Spectral analysis of the dimer 1,2-difluorobenzene...HCCH has shown that the lowest energy structure of the dimer undergoes internal rotation which complicates the rotational spectrum, doubling all spectral transitions of the complex. The rotational constants A, B and C obtained by spectral fitting for the lowest energy structure (where the acetylene is tilted towards the fluorine atoms of the 1,2-difluorobenzene monomer) of 1,2-difluorobenzene...HCCH dimer agree with ab initio rotational constants with a percent relative error of 7.7 %, 9.3 % and 15.2 % respectively. Theoretical calculations performed for the difluorobenzene...HCCH complexes show that the CH...π distances are higher in difluorobenzene...HCCH dimers than the benzene...HCCH or fluorobenzene...HCCH.

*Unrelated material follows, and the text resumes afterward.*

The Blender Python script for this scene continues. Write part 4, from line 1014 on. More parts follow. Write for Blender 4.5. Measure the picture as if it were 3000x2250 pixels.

From the theoretical studies performed for fluorobenzene...(HCCH)2 it was found that the lowest energy trimer structure gives rise to c-type transitions and the CH...π distance of the trimer (perpendicular distance from acetylene molecule to the ring plane of fluorobenzene monomer) is nearly the same as the theoretical CH...π distance of fluorobenzene...HCCH dimer and the distance between two acetylene monomers in the trimer is nearly the same as the theoretical CH...π distance of the acetylene dimer.